● **WRITTEN TASK**
Set each entry down verbatim, omitting images.
Begin
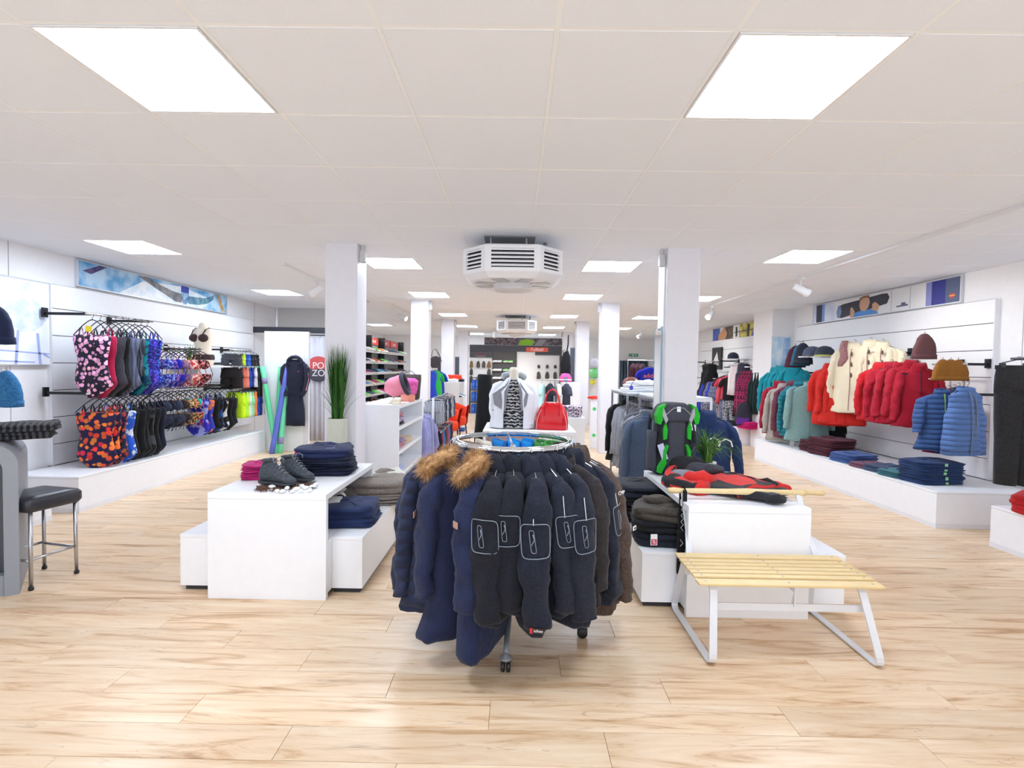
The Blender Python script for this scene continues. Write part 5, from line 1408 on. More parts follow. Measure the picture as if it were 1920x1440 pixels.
# folded stacks on the plinth
def stack(px_, Yc, X, n, h, m, lab, kind='folded_jacket', w=.34, d=.30, rz=0, z0=.36, grp=None, var=0, collar=True, tagm=None):
    for k in range(n):
        f = 'bottom one' if k == 0 else ('top one' if k == n - 1 else '%s from below' % ORD[k])
        l = lab if n == 1 else lab + ', ' + f
        folded(kind, l, (X + R.uniform(-.008, .008), Yc + R.uniform(-.008, .008), z0 + k * h + .001), rz + R.uniform(-.05, .05), m, w, d, h, (var + k) % 6, group=grp or ('folded clothes: ' + lab), collar=m if (collar and k == n - 1) else None, tag_m=tagm)
def onX(px_, X): return X * F_PX / (px_ - 967.0)
MRN = cloth('maroon quilted', (86, 30, 46), (68, 22, 36), 'quilt', .8)
BLF = cloth('blue fleece', (72, 100, 158), (60, 86, 140), 'melange'); MVF = cloth('mauve fleece', (128, 84, 104), (108, 68, 88), 'melange')
SLT = cloth('slate fleece', (66, 80, 112), (54, 66, 96), 'melange'); TLF = cloth('muted teal fleece', (72, 128, 138), (58, 110, 122), 'melange'); NVF = cloth('navy fleece', (32, 58, 104), (26, 48, 88), 'melange')
stack(0, onX(1560, 4.42), 4.42, 4, .058, MRN, 'maroon quilted jacket in the stack left of the blue fleeces', w=.44, d=.46, rz=.2)
stack(0, onX(1535, 4.42), 4.36, 3, .055, MRN, 'maroon jacket in the low stack below the black trousers', w=.3, d=.3, rz=.1, collar=False)
stack(0, onX(1602, 4.38), 4.38, 3, .036, BLF, 'blue fleece folded on the right plinth between maroon and mauve', 'folded_fleece', w=.42, d=.40, rz=.2)
stack(0, onX(1637, 4.34), 4.34, 2, .026, MVF, 'mauve fleece folded beside the blue ones', 'folded_fleece', w=.38, d=.36, rz=.2)
stack(0, onX(1665, 4.36), 4.36, 2, .034, SLT, 'slate blue fleece folded in the middle of the right plinth', 'folded_fleece', w=.38, d=.34, rz=.15)
stack(0, onX(1692, 4.32), 4.30, 3, .022, TLF, 'muted teal fleece folded left of the navy stack', 'folded_fleece', w=.32, d=.30, rz=.2, collar=False)
stack(0, onX(1750, 4.45), 4.43, 5, .046, NVF, 'navy fleece with lime strip in the tall stack near the plinth end', 'folded_fleece', w=.5, d=.36, rz=.12, tagm=plain('lime strip', (150, 210, 150)))
# right edge: black trousers, red stack
for i, (X, Y) in enumerate(((4.04, 4.02), (4.16, 3.95), (4.26, 3.88))):
    put(shorts_parts(i, .88, .19), 'ski_trousers', 'trousers', 'black ski trousers at the right edge, %s from the left' % ORD[i], (X + .0, Y, 1.66), -.5, [cloth('charcoal trousers', (44, 44, 48), (32, 32, 36), 'melange')], 'black trousers at the right edge', 1.08)
rail(4.16, 3.6, 4.3, 1.645, XR, 'rail at the right edge carrying black trousers')
REDF = cloth('red fleece', (196, 34, 40), (170, 26, 32), 'melange')
stack(0, 4.18, 4.42, 2, .075, REDF, 'red folded fleece on the plinth at the right edge', 'folded_fleece', w=.42, d=.40, rz=.5, collar=False)
# posters
t, lay, q = picture('sports_poster', 'long poster of a man carrying a black tube, high on the right wall', [(XR, 8.9, 2.36), (XR, 5.98, 2.36), (XR, 5.98, 2.655), (XR, 8.9, 2.655)], (-1, 0, 0), ALU, plain('poster white', (236, 238, 240), .4))
def PC(n_, c): return plain('print ' + n_, c, .4)
lay([(0, 0), (.20, 0), (.20, 1), (0, 1)], blobm('pale blue print', (190, 206, 236), (236, 240, 248), 2), .0004)
lay([(.03, 0), (.085, 0), (.085, 1), (.03, 1)], PC('night', (30, 34, 70)), .001)
lay([(.085, 0), (.11, 0), (.11, 1), (.085, 1)], PC('mid blue', (110, 150, 214)), .001)
lay([(.235, .08), (.225, .35), (.235, .70), (.27, .78), (.40, .84), (.56, .92), (.60, .90), (.615, .70), (.60, .42), (.50, .30), (.38, .18), (.27, .06)], PC('tube', (38, 40, 56)), .001, 'tube')
lay([(.225, .10), (.218, .4), (.232, .74), (.252, .74), (.262, .4), (.25, .08)], PC('tube end', (120, 140, 186)), .0016, 'tube_end')
lay([(.345, .0), (.37, .22), (.44, .30), (.52, .26), (.545, .0)], PC('shirt', (70, 140, 214)), .0022, 'shirt')
lay([(.415, .30), (.405, .55), (.41, .86), (.44, .97), (.475, .93), (.482, .60), (.47, .36), (.445, .22)], PC('skin', (206, 160, 130)), .0028, 'face')
lay([(.405, .74), (.405, .92), (.435, 1.0), (.475, .99), (.482, .80), (.46, .90), (.43, .88)], PC('hair', (140, 96, 60)), .0034, 'hair')
lay([(.335, .02), (.335, .50), (.35, .54), (.37, .30), (.365, .02)], PC('skin', (206, 160, 130)), .0028, 'hand')
lay([(.50, .22), (.50, .52), (.52, .60), (.55, .40), (.54, .12)], PC('skin', (206, 160, 130)), .0028, 'hand')
lay([(.625, 0), (.63, 0), (.63, 1), (.625, 1)], PC('line', (200, 202, 208)), .001, 'line'); lay([(.74, 0), (.745, 0), (.745, 1), (.74, 1)], PC('line', (200, 202, 208)), .001, 'line')
lay([(.66, .16), (.73, .16), (.73, .24), (.715, .24), (.715, .34), (.69, .34), (.69, .24), (.66, .22)], PC('line drawing', (90, 96, 130)), .001, 'drawing')
lay([(.83, 0), (.86, 0), (.86, 1), (.83, 1)], PC('lilac', (140, 146, 206)), .001); lay([(.86, 0), (.93, 0), (.93, 1), (.86, 1)], PC('royal', (44, 50, 140)), .001); lay([(.93, 0), (1, 0), (1, 1), (.93, 1)], PC('slate', (86, 98, 130)), .001)
lay([(.963 + .014 * math.cos(a), .28 + .1 * math.sin(a)) for a in [2 * PI * k / 16 for k in range(16)]], PC('logo', (214, 70, 80)), .0016, 'round_logo')
lay([(.950, .26), (.976, .26), (.976, .30), (.950, .30)], PC('logo bar', (230, 200, 70)), .002, 'logo_bar')
t, lay, q = picture('gym_poster', 'long poster of gym scenes, high on the far right wall', [(XR2, 14.1, 2.33), (XR2, 11.15, 2.33), (XR2, 11.15, 2.65), (XR2, 14.1, 2.65)], (-1, 0, 0), ALU, plain('poster white', (236, 238, 240), .4))
lay([(0, 0), (.16, 0), (.16, 1), (0, 1)], blobm('gym blue', (40, 80, 180), (70, 110, 200), 4), .0006)
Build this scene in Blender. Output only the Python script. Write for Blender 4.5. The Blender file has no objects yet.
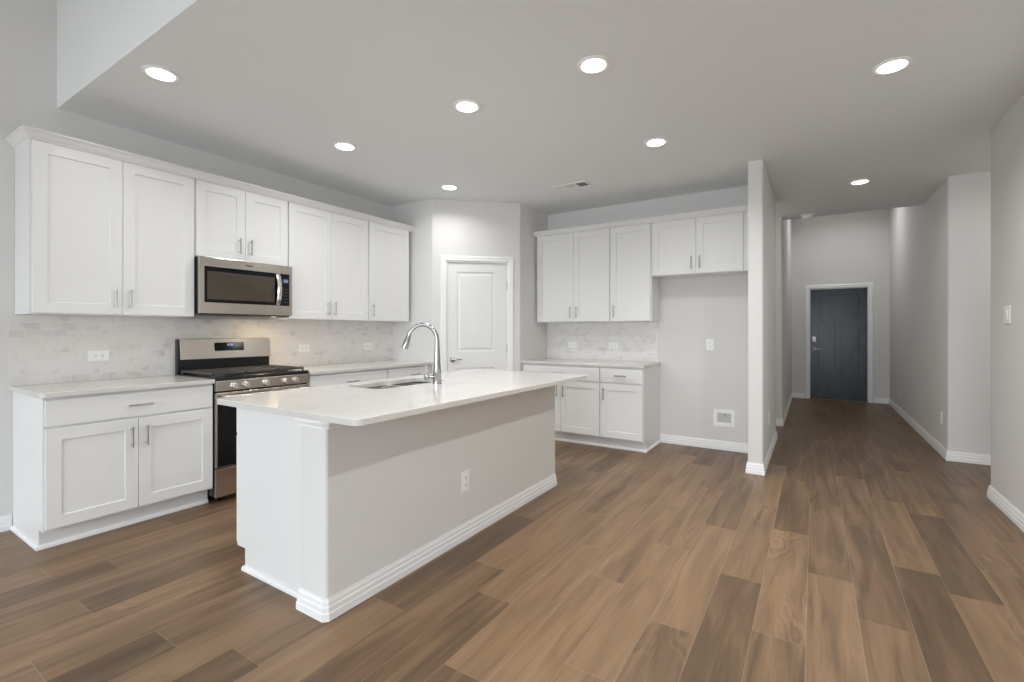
End
● **WRITTEN RESPONSE**
The Blender Python script for this scene continues. Write part 5, from line 1408 on. More parts follow. Measure the picture as if it were 1920x1440 pixels.
# folded stacks on the plinth
def stack(px_, Yc, X, n, h, m, lab, kind='folded_jacket', w=.34, d=.30, rz=0, z0=.36, grp=None, var=0, collar=True, tagm=None):
    for k in range(n):
        f = 'bottom one' if k == 0 else ('top one' if k == n - 1 else '%s from below' % ORD[k])
        l = lab if n == 1 else lab + ', ' + f
        folded(kind, l, (X + R.uniform(-.008, .008), Yc + R.uniform(-.008, .008), z0 + k * h + .001), rz + R.uniform(-.05, .05), m, w, d, h, (var + k) % 6, group=grp or ('folded clothes: ' + lab), collar=m if (collar and k == n - 1) else None, tag_m=tagm)
def onX(px_, X): return X * F_PX / (px_ - 967.0)
MRN = cloth('maroon quilted', (86, 30, 46), (68, 22, 36), 'quilt', .8)
BLF = cloth('blue fleece', (72, 100, 158), (60, 86, 140), 'melange'); MVF = cloth('mauve fleece', (128, 84, 104), (108, 68, 88), 'melange')
SLT = cloth('slate fleece', (66, 80, 112), (54, 66, 96), 'melange'); TLF = cloth('muted teal fleece', (72, 128, 138), (58, 110, 122), 'melange'); NVF = cloth('navy fleece', (32, 58, 104), (26, 48, 88), 'melange')
stack(0, onX(1560, 4.42), 4.42, 4, .058, MRN, 'maroon quilted jacket in the stack left of the blue fleeces', w=.44, d=.46, rz=.2)
stack(0, onX(1535, 4.42), 4.36, 3, .055, MRN, 'maroon jacket in the low stack below the black trousers', w=.3, d=.3, rz=.1, collar=False)
stack(0, onX(1602, 4.38), 4.38, 3, .036, BLF, 'blue fleece folded on the right plinth between maroon and mauve', 'folded_fleece', w=.42, d=.40, rz=.2)
stack(0, onX(1637, 4.34), 4.34, 2, .026, MVF, 'mauve fleece folded beside the blue ones', 'folded_fleece', w=.38, d=.36, rz=.2)
stack(0, onX(1665, 4.36), 4.36, 2, .034, SLT, 'slate blue fleece folded in the middle of the right plinth', 'folded_fleece', w=.38, d=.34, rz=.15)
stack(0, onX(1692, 4.32), 4.30, 3, .022, TLF, 'muted teal fleece folded left of the navy stack', 'folded_fleece', w=.32, d=.30, rz=.2, collar=False)
stack(0, onX(1750, 4.45), 4.43, 5, .046, NVF, 'navy fleece with lime strip in the tall stack near the plinth end', 'folded_fleece', w=.5, d=.36, rz=.12, tagm=plain('lime strip', (150, 210, 150)))
# right edge: black trousers, red stack
for i, (X, Y) in enumerate(((4.04, 4.02), (4.16, 3.95), (4.26, 3.88))):
    put(shorts_parts(i, .88, .19), 'ski_trousers', 'trousers', 'black ski trousers at the right edge, %s from the left' % ORD[i], (X + .0, Y, 1.66), -.5, [cloth('charcoal trousers', (44, 44, 48), (32, 32, 36), 'melange')], 'black trousers at the right edge', 1.08)
rail(4.16, 3.6, 4.3, 1.645, XR, 'rail at the right edge carrying black trousers')
REDF = cloth('red fleece', (196, 34, 40), (170, 26, 32), 'melange')
stack(0, 4.18, 4.42, 2, .075, REDF, 'red folded fleece on the plinth at the right edge', 'folded_fleece', w=.42, d=.40, rz=.5, collar=False)
# posters
t, lay, q = picture('sports_poster', 'long poster of a man carrying a black tube, high on the right wall', [(XR, 8.9, 2.36), (XR, 5.98, 2.36), (XR, 5.98, 2.655), (XR, 8.9, 2.655)], (-1, 0, 0), ALU, plain('poster white', (236, 238, 240), .4))
def PC(n_, c): return plain('print ' + n_, c, .4)
lay([(0, 0), (.20, 0), (.20, 1), (0, 1)], blobm('pale blue print', (190, 206, 236), (236, 240, 248), 2), .0004)
lay([(.03, 0), (.085, 0), (.085, 1), (.03, 1)], PC('night', (30, 34, 70)), .001)
lay([(.085, 0), (.11, 0), (.11, 1), (.085, 1)], PC('mid blue', (110, 150, 214)), .001)
lay([(.235, .08), (.225, .35), (.235, .70), (.27, .78), (.40, .84), (.56, .92), (.60, .90), (.615, .70), (.60, .42), (.50, .30), (.38, .18), (.27, .06)], PC('tube', (38, 40, 56)), .001, 'tube')
lay([(.225, .10), (.218, .4), (.232, .74), (.252, .74), (.262, .4), (.25, .08)], PC('tube end', (120, 140, 186)), .0016, 'tube_end')
lay([(.345, .0), (.37, .22), (.44, .30), (.52, .26), (.545, .0)], PC('shirt', (70, 140, 214)), .0022, 'shirt')
lay([(.415, .30), (.405, .55), (.41, .86), (.44, .97), (.475, .93), (.482, .60), (.47, .36), (.445, .22)], PC('skin', (206, 160, 130)), .0028, 'face')
lay([(.405, .74), (.405, .92), (.435, 1.0), (.475, .99), (.482, .80), (.46, .90), (.43, .88)], PC('hair', (140, 96, 60)), .0034, 'hair')
lay([(.335, .02), (.335, .50), (.35, .54), (.37, .30), (.365, .02)], PC('skin', (206, 160, 130)), .0028, 'hand')
lay([(.50, .22), (.50, .52), (.52, .60), (.55, .40), (.54, .12)], PC('skin', (206, 160, 130)), .0028, 'hand')
lay([(.625, 0), (.63, 0), (.63, 1), (.625, 1)], PC('line', (200, 202, 208)), .001, 'line'); lay([(.74, 0), (.745, 0), (.745, 1), (.74, 1)], PC('line', (200, 202, 208)), .001, 'line')
lay([(.66, .16), (.73, .16), (.73, .24), (.715, .24), (.715, .34), (.69, .34), (.69, .24), (.66, .22)], PC('line drawing', (90, 96, 130)), .001, 'drawing')
lay([(.83, 0), (.86, 0), (.86, 1), (.83, 1)], PC('lilac', (140, 146, 206)), .001); lay([(.86, 0), (.93, 0), (.93, 1), (.86, 1)], PC('royal', (44, 50, 140)), .001); lay([(.93, 0), (1, 0), (1, 1), (.93, 1)], PC('slate', (86, 98, 130)), .001)
lay([(.963 + .014 * math.cos(a), .28 + .1 * math.sin(a)) for a in [2 * PI * k / 16 for k in range(16)]], PC('logo', (214, 70, 80)), .0016, 'round_logo')
lay([(.950, .26), (.976, .26), (.976, .30), (.950, .30)], PC('logo bar', (230, 200, 70)), .002, 'logo_bar')
t, lay, q = picture('gym_poster', 'long poster of gym scenes, high on the far right wall', [(XR2, 14.1, 2.33), (XR2, 11.15, 2.33), (XR2, 11.15, 2.65), (XR2, 14.1, 2.65)], (-1, 0, 0), ALU, plain('poster white', (236, 238, 240), .4))
lay([(0, 0), (.16, 0), (.16, 1), (0, 1)], blobm('gym blue', (40, 80, 180), (70, 110, 200), 4), .0006)
Build this scene in Blender. Output only the Python script. Write for Blender 4.5. The Blender file has no objects yet.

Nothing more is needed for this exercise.